Sólo existe un ente racional que, en justicia, goce de pleno derecho para reclamar todo y que no esté obligado respecto a nadie, y ése es Dios, libérrimo donador universal de todos los bienes habidos, empezando por el ser. Pero Dios también posee otro atributo infinito, el de la caridad, la cual, superponiéndose a una rigurosa justicia, le «obliga» en cierto modo para con aquéllos que correlativamente corresponden a Su amor, y, con el nombre de «Hijos de Dios», les convierte inmerecidamente en «merecedores» del Sumo Bien, siempre que ellos, con la indispensable ayuda de la gracia, se mantengan y perseveren en esa caridad santificante, que se manifiesta operativa en la caridad al prójimo. Fuerza indispensable y necesaria la del amor (gratuito y difusivo por definición), incluso desde un ángulo meramente natural, no ya sólo para una sociedad intencionalmente justa, sino simplemente para la subsistencia de la sociedad misma, que no podría perdurar con la nuda promoción de una exacta justicia.

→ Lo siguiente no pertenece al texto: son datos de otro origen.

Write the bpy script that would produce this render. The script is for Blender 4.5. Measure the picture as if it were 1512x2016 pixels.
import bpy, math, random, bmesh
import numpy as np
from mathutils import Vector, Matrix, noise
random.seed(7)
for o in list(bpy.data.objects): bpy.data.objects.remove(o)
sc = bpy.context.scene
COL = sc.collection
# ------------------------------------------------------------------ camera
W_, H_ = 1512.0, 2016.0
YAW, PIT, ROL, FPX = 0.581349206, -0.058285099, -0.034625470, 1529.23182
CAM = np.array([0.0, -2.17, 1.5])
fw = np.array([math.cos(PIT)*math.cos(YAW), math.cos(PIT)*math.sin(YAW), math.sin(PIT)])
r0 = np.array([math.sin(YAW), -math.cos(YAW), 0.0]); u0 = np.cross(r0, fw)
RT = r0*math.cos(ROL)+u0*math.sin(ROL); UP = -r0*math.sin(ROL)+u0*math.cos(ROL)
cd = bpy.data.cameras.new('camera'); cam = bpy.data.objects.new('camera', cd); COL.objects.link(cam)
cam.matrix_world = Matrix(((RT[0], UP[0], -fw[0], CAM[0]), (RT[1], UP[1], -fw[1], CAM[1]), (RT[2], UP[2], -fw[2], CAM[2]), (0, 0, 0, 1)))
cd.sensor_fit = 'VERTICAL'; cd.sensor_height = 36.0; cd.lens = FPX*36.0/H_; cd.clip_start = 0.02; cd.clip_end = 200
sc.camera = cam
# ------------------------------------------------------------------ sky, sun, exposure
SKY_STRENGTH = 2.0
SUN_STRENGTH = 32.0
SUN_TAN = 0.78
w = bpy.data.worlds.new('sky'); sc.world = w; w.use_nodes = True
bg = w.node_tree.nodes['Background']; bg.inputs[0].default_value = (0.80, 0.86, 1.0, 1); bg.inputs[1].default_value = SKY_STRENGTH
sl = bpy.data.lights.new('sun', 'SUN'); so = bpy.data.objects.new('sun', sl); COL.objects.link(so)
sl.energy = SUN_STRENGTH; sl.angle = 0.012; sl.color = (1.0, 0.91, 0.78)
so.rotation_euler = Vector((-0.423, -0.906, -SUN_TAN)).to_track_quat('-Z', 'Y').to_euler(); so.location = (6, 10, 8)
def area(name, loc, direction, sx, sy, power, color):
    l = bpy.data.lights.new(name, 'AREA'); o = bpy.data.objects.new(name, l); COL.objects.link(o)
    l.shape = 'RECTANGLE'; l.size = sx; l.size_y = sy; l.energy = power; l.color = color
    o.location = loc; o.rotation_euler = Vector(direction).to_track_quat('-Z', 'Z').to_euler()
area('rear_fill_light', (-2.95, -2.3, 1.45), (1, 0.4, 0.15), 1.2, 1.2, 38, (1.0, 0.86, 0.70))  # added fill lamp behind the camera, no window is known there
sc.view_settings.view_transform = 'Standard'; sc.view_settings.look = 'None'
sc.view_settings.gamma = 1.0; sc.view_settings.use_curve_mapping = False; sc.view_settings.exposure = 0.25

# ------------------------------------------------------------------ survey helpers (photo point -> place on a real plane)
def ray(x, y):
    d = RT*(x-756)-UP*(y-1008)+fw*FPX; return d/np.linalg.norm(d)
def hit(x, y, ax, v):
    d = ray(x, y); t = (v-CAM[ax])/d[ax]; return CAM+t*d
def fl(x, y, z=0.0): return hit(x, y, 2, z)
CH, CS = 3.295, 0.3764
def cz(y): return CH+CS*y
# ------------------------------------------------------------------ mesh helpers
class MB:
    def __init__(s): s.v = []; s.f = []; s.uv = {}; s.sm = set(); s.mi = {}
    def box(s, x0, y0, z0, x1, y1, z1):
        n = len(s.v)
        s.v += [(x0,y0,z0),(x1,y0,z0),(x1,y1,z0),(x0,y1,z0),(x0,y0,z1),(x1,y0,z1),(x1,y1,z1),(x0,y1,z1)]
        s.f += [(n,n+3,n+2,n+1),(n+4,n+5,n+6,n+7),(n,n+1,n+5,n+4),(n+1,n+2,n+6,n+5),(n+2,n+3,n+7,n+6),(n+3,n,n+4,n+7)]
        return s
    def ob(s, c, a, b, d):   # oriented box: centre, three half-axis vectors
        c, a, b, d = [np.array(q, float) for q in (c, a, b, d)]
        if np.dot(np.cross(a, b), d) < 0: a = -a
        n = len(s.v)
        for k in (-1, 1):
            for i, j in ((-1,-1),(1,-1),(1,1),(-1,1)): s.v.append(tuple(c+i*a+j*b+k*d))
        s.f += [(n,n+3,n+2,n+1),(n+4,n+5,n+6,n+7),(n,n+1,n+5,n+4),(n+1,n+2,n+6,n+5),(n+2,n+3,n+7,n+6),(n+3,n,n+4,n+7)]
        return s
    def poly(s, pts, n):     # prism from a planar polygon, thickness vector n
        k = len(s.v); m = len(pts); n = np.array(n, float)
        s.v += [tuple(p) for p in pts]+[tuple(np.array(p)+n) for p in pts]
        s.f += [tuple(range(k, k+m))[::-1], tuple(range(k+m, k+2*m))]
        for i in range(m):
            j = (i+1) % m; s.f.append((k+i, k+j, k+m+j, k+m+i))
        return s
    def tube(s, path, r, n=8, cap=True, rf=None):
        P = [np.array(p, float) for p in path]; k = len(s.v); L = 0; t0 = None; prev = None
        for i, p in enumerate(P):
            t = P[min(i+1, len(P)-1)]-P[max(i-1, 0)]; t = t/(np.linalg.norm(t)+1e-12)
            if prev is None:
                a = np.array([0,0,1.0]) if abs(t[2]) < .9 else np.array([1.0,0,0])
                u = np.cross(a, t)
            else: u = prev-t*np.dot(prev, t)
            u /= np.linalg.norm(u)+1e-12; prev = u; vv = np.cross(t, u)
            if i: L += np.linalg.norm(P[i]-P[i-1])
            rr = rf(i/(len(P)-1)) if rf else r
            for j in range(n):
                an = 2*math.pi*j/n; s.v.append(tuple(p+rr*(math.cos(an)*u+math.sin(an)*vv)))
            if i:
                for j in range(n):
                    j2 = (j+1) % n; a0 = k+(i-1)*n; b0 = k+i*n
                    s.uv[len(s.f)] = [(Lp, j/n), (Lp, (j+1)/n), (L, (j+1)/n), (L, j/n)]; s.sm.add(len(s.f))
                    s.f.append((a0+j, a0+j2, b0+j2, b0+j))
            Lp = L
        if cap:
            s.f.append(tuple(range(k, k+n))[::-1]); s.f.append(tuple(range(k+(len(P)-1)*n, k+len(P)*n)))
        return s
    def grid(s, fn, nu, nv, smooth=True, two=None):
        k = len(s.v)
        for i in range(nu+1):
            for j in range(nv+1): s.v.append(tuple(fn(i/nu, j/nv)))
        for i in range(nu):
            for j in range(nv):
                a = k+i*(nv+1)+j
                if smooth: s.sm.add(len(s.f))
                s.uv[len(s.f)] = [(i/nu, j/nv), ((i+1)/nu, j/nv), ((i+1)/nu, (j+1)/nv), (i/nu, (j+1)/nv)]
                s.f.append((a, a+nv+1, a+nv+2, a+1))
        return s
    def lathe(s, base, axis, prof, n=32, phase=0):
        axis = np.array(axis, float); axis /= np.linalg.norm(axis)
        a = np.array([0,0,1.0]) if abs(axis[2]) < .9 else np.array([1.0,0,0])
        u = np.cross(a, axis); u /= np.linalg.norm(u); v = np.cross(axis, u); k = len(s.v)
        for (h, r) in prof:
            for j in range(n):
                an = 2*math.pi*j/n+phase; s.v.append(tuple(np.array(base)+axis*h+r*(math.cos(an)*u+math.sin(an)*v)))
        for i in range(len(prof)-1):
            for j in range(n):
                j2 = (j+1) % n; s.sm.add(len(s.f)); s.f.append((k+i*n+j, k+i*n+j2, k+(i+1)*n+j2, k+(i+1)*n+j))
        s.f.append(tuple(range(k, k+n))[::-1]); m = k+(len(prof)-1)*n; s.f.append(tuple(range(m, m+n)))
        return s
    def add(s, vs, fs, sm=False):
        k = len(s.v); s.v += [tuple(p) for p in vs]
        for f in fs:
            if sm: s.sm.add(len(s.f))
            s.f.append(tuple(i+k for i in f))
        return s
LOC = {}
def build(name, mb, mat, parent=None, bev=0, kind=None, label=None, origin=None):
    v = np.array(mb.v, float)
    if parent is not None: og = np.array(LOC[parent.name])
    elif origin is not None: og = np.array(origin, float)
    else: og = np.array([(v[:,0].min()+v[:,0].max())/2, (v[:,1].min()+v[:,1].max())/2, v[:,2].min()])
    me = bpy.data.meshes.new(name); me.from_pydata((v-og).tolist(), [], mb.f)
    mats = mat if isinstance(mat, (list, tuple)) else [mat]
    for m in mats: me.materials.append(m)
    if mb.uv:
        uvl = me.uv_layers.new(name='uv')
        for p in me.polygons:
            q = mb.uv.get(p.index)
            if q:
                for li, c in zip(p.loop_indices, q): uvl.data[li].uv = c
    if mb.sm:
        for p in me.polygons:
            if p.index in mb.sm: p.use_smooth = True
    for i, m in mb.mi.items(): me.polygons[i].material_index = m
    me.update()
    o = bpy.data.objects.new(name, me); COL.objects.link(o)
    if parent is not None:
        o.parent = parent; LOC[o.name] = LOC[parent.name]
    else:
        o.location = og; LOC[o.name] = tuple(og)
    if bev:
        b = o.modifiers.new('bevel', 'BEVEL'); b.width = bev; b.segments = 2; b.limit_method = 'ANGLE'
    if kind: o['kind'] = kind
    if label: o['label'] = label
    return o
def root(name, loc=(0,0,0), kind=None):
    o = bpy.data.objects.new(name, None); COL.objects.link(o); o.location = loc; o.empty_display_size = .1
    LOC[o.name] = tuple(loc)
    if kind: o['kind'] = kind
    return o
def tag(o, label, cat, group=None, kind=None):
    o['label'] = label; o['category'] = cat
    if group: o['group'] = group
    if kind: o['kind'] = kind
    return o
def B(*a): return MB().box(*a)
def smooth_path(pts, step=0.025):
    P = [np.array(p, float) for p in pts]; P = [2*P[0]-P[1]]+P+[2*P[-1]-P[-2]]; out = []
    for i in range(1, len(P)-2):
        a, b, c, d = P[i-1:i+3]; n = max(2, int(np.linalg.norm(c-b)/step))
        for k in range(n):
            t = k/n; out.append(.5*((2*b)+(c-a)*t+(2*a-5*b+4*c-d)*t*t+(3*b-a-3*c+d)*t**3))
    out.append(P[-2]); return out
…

Pieper, en la mencionada conferencia, hacía referencia a aquellas especiales deudas que son imposibles de pagar o satisfacer, y que apenas pueden ser ligeramente compensadas a través de las obras derivadas de sus respectivas virtudes: la religión, en nuestra vinculación con Dios; la piedad, en la ligazón con nuestros padres; y la observancia, en nuestra relación con los que están revestidos de un cargo o autoridad legítima en la comunidad política. Y concluía sus reflexiones con una pregunta: «la vida social, ¿no será necesariamente inhumana si el individuo, por cualquier causa o motivo que sea, no consigue entenderse –ante Dios y ante los hombres– como deudor y donatario? Esto puede sonar en principio un poco romántico y más que cándido. Pero con ello se está haciendo mención a algo muy real». «¿No se hará inevitablemente inhumana la vida social –reiteraba en su último párrafo– si se intenta entenderla y, sobre todo, construirla y vivirla bajo el único punto de vista: qué es lo mío?» (op. cit., pp. 202-203).